“Thin clients are not really good for mobility,” he said. “What you need is a live network connection for the thin client to connect to the server.”
“You can’t do this on a train, definitely, even if you have a 3G connection,” he told iTnews.
“The problem is latency,” he said. “With 3G, you may have one second of latency, [during which time] you can’t see what you’re doing.”
But for businesses whose employees work predominantly from the office, home, or a client’s broadband-enabled premises, mobile thin clients could deliver not only security, but economic benefits as well.
A recent report by IDC found thin clients to reduce hardware and software costs by 87 percent, IT costs by 61 percent, and worker downtime by 49 percent when compared with traditional PCs.
Through reducing the need for hardware upgrades and enabling software updates to be rolled-out centrally on the server, thin clients were found to produce a 466 percent return on investment for businesses that were studied.
Large organisations are expected to reap the greatest return on investments for thin client deployments. Annonier expects organisations with between 500 to 1000 workers, using between 300 and 700 devices, to have most to gain.

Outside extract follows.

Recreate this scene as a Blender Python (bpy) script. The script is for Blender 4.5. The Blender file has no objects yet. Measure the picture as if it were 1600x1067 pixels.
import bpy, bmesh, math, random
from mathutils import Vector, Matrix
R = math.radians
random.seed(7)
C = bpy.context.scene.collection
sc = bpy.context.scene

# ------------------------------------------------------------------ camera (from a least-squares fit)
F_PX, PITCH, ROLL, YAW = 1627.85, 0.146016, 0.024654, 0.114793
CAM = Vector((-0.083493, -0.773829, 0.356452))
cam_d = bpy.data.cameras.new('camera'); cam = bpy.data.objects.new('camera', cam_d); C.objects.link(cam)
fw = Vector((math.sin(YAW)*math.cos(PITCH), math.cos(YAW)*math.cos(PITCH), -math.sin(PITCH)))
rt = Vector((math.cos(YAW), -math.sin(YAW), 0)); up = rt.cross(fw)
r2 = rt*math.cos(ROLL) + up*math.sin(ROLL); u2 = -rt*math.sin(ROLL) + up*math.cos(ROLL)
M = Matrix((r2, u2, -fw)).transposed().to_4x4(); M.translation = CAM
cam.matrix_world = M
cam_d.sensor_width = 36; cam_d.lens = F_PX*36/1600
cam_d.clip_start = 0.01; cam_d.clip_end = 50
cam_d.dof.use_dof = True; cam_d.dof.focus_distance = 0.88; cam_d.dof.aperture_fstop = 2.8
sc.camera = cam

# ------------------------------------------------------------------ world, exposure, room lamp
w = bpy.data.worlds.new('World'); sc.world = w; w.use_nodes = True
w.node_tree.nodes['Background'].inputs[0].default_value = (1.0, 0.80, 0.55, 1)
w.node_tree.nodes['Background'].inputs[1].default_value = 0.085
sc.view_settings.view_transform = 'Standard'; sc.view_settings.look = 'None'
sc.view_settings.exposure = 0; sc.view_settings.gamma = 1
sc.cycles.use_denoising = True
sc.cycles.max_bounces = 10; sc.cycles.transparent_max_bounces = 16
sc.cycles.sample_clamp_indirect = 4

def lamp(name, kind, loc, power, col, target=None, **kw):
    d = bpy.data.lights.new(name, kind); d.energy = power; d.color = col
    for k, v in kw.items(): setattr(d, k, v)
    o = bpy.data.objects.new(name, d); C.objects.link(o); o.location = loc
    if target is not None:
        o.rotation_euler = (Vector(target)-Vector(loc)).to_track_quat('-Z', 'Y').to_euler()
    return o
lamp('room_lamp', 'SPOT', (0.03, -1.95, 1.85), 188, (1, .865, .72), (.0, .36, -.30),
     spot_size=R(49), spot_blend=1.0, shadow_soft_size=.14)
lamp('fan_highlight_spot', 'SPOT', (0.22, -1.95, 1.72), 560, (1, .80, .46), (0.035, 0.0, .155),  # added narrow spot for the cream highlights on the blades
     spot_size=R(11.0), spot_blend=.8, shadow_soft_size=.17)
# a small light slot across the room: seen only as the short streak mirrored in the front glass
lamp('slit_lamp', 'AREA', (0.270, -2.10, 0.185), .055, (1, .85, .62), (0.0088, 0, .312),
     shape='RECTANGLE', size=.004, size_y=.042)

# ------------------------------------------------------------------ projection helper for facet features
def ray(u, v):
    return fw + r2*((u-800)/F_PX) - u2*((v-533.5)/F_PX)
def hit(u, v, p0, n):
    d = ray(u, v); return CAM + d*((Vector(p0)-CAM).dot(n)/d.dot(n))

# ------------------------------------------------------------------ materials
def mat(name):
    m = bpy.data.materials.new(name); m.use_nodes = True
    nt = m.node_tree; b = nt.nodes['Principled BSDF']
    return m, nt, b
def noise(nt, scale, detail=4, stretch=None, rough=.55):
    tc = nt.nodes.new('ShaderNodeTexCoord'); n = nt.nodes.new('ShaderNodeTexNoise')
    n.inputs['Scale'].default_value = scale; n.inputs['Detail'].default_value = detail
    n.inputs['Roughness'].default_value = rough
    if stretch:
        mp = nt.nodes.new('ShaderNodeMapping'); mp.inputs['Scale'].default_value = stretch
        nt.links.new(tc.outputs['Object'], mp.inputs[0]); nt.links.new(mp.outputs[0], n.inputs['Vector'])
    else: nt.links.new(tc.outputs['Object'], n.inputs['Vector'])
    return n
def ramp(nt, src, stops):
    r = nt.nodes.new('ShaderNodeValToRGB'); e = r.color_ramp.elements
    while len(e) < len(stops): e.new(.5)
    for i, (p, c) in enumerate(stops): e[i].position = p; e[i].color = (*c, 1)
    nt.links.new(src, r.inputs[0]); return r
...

IDC estimates that one quarter of Australian organisations already have deployed thin clients, and deployments are roughly evenly split between production or pilot phases.
13 percent of organisations are found to be evaluating the technology, while six percent claimed to have no plans to deploy thin clients. The remaining 56 percent of organisations surveyed were either unable to respond, or unaware of the technology.
“Computer virtualisation, although not a new concept, has come of age,” Annonier wrote in the report.
“The days of the traditional PC and the distributed computing model as we know them are numbered and the trend towards centralised computing is already becoming increasingly evident,” he wrote.
According to HP’s Wright, customer feedback for the 6720t has been positive so far.
She expects mobile thin clients to appeal especially to mobile workers who deal with sensitive information, such as those in the health and finance industries.
“Being a new product, there’s a lot of conversation and a lot of hype,” she told iTnews. “From my point of view, it [the technology’s suitability] really does depend on what the IT manager wants to use the thin client for.”
“I do hear from customers that security is on their minds, and I do believe that mobile thin clients will offer what they are after,” she said.